▸ SHORT PROBLEM
Reproduce all of the data that follows, character for character.

▸ GIVEN INFORMATION
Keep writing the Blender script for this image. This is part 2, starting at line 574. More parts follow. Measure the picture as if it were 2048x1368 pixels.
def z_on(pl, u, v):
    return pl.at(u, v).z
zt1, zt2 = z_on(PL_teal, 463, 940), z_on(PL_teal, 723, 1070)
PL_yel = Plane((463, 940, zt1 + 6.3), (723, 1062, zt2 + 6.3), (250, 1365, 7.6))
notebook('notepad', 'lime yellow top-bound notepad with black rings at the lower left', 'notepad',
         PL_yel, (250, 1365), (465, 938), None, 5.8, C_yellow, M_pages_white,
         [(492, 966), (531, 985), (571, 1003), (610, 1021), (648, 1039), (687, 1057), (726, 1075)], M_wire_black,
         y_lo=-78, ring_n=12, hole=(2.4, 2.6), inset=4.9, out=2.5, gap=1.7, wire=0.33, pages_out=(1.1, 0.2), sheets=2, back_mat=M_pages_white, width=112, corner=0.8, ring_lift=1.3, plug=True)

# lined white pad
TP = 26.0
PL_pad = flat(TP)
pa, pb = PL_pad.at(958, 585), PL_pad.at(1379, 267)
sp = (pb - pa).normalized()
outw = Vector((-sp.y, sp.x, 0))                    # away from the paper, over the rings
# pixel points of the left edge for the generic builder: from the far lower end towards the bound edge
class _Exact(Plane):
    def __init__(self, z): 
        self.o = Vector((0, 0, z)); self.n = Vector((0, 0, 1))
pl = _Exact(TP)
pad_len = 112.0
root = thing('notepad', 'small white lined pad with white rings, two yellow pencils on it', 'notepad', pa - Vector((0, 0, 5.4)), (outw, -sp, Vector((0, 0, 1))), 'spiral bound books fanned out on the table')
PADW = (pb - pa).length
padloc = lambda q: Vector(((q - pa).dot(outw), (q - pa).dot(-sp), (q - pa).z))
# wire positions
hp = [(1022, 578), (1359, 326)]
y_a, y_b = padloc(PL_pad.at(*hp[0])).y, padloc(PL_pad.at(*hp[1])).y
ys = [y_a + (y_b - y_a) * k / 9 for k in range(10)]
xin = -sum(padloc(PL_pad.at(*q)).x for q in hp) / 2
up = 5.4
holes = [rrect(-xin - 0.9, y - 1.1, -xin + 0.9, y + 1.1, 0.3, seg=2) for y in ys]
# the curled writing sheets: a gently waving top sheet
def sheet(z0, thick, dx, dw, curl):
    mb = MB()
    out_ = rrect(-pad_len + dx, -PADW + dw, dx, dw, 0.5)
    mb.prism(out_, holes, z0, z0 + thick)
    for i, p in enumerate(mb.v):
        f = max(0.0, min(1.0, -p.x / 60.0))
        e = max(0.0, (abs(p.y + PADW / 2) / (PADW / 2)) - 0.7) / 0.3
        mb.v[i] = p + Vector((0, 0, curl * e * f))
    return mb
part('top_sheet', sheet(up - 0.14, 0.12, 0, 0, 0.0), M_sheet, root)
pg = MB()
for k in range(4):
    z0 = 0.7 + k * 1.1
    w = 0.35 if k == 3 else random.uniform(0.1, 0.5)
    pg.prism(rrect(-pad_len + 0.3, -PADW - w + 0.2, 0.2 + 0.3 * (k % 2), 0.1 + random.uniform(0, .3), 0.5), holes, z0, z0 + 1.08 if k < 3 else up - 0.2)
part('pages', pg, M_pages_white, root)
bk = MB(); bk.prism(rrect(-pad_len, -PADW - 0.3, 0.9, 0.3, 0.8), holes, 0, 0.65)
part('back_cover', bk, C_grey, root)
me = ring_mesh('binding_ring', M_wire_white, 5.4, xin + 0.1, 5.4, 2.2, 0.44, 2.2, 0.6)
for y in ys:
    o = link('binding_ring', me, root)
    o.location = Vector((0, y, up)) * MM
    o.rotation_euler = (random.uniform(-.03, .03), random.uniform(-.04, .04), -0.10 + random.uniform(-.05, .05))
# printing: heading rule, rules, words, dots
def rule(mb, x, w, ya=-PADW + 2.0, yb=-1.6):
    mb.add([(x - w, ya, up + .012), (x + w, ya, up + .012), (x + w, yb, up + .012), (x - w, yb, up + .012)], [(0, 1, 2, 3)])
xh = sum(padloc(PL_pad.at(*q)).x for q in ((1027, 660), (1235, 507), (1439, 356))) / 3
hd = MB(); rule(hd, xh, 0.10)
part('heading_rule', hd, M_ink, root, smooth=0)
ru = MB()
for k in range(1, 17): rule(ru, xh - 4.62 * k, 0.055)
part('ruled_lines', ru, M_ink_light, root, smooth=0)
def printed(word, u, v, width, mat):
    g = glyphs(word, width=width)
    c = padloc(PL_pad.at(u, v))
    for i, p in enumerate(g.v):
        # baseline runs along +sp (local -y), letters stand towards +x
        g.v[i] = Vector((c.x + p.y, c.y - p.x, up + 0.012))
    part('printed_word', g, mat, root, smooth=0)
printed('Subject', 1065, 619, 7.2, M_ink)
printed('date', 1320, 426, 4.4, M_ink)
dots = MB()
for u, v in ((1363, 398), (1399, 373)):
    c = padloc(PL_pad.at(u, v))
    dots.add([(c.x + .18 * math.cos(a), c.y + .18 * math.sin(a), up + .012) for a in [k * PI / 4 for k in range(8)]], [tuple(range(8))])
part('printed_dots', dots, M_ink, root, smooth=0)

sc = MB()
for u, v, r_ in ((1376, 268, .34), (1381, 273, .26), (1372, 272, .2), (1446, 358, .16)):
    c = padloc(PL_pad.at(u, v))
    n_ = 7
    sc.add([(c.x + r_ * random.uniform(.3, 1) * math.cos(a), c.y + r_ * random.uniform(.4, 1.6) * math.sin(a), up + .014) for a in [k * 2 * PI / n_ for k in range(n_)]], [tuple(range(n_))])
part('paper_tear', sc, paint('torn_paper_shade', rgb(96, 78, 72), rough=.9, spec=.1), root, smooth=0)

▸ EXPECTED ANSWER
Keep writing the Blender script for this image. This is part 2, starting at line 574. More parts follow. Measure the picture as if it were 2048x1368 pixels.
def z_on(pl, u, v):
    return pl.at(u, v).z
zt1, zt2 = z_on(PL_teal, 463, 940), z_on(PL_teal, 723, 1070)
PL_yel = Plane((463, 940, zt1 + 6.3), (723, 1062, zt2 + 6.3), (250, 1365, 7.6))
notebook('notepad', 'lime yellow top-bound notepad with black rings at the lower left', 'notepad',
         PL_yel, (250, 1365), (465, 938), None, 5.8, C_yellow, M_pages_white,
         [(492, 966), (531, 985), (571, 1003), (610, 1021), (648, 1039), (687, 1057), (726, 1075)], M_wire_black,
         y_lo=-78, ring_n=12, hole=(2.4, 2.6), inset=4.9, out=2.5, gap=1.7, wire=0.33, pages_out=(1.1, 0.2), sheets=2, back_mat=M_pages_white, width=112, corner=0.8, ring_lift=1.3, plug=True)

# lined white pad
TP = 26.0
PL_pad = flat(TP)
pa, pb = PL_pad.at(958, 585), PL_pad.at(1379, 267)
sp = (pb - pa).normalized()
outw = Vector((-sp.y, sp.x, 0))                    # away from the paper, over the rings
# pixel points of the left edge for the generic builder: from the far lower end towards the bound edge
class _Exact(Plane):
    def __init__(self, z): 
        self.o = Vector((0, 0, z)); self.n = Vector((0, 0, 1))
pl = _Exact(TP)
pad_len = 112.0
root = thing('notepad', 'small white lined pad with white rings, two yellow pencils on it', 'notepad', pa - Vector((0, 0, 5.4)), (outw, -sp, Vector((0, 0, 1))), 'spiral bound books fanned out on the table')
PADW = (pb - pa).length
padloc = lambda q: Vector(((q - pa).dot(outw), (q - pa).dot(-sp), (q - pa).z))
# wire positions
hp = [(1022, 578), (1359, 326)]
y_a, y_b = padloc(PL_pad.at(*hp[0])).y, padloc(PL_pad.at(*hp[1])).y
ys = [y_a + (y_b - y_a) * k / 9 for k in range(10)]
xin = -sum(padloc(PL_pad.at(*q)).x for q in hp) / 2
up = 5.4
holes = [rrect(-xin - 0.9, y - 1.1, -xin + 0.9, y + 1.1, 0.3, seg=2) for y in ys]
# the curled writing sheets: a gently waving top sheet
def sheet(z0, thick, dx, dw, curl):
    mb = MB()
    out_ = rrect(-pad_len + dx, -PADW + dw, dx, dw, 0.5)
    mb.prism(out_, holes, z0, z0 + thick)
    for i, p in enumerate(mb.v):
        f = max(0.0, min(1.0, -p.x / 60.0))
        e = max(0.0, (abs(p.y + PADW / 2) / (PADW / 2)) - 0.7) / 0.3
        mb.v[i] = p + Vector((0, 0, curl * e * f))
    return mb
part('top_sheet', sheet(up - 0.14, 0.12, 0, 0, 0.0), M_sheet, root)
pg = MB()
for k in range(4):
    z0 = 0.7 + k * 1.1
    w = 0.35 if k == 3 else random.uniform(0.1, 0.5)
    pg.prism(rrect(-pad_len + 0.3, -PADW - w + 0.2, 0.2 + 0.3 * (k % 2), 0.1 + random.uniform(0, .3), 0.5), holes, z0, z0 + 1.08 if k < 3 else up - 0.2)
part('pages', pg, M_pages_white, root)
bk = MB(); bk.prism(rrect(-pad_len, -PADW - 0.3, 0.9, 0.3, 0.8), holes, 0, 0.65)
part('back_cover', bk, C_grey, root)
me = ring_mesh('binding_ring', M_wire_white, 5.4, xin + 0.1, 5.4, 2.2, 0.44, 2.2, 0.6)
for y in ys:
    o = link('binding_ring', me, root)
    o.location = Vector((0, y, up)) * MM
    o.rotation_euler = (random.uniform(-.03, .03), random.uniform(-.04, .04), -0.10 + random.uniform(-.05, .05))
# printing: heading rule, rules, words, dots
def rule(mb, x, w, ya=-PADW + 2.0, yb=-1.6):
    mb.add([(x - w, ya, up + .012), (x + w, ya, up + .012), (x + w, yb, up + .012), (x - w, yb, up + .012)], [(0, 1, 2, 3)])
xh = sum(padloc(PL_pad.at(*q)).x for q in ((1027, 660), (1235, 507), (1439, 356))) / 3
hd = MB(); rule(hd, xh, 0.10)
part('heading_rule', hd, M_ink, root, smooth=0)
ru = MB()
for k in range(1, 17): rule(ru, xh - 4.62 * k, 0.055)
part('ruled_lines', ru, M_ink_light, root, smooth=0)
def printed(word, u, v, width, mat):
    g = glyphs(word, width=width)
    c = padloc(PL_pad.at(u, v))
    for i, p in enumerate(g.v):
        # baseline runs along +sp (local -y), letters stand towards +x
        g.v[i] = Vector((c.x + p.y, c.y - p.x, up + 0.012))
    part('printed_word', g, mat, root, smooth=0)
printed('Subject', 1065, 619, 7.2, M_ink)
printed('date', 1320, 426, 4.4, M_ink)
dots = MB()
for u, v in ((1363, 398), (1399, 373)):
    c = padloc(PL_pad.at(u, v))
    dots.add([(c.x + .18 * math.cos(a), c.y + .18 * math.sin(a), up + .012) for a in [k * PI / 4 for k in range(8)]], [tuple(range(8))])
part('printed_dots', dots, M_ink, root, smooth=0)

sc = MB()
for u, v, r_ in ((1376, 268, .34), (1381, 273, .26), (1372, 272, .2), (1446, 358, .16)):
    c = padloc(PL_pad.at(u, v))
    n_ = 7
    sc.add([(c.x + r_ * random.uniform(.3, 1) * math.cos(a), c.y + r_ * random.uniform(.4, 1.6) * math.sin(a), up + .014) for a in [k * 2 * PI / n_ for k in range(n_)]], [tuple(range(n_))])
part('paper_tear', sc, paint('torn_paper_shade', rgb(96, 78, 72), rough=.9, spec=.1), root, smooth=0)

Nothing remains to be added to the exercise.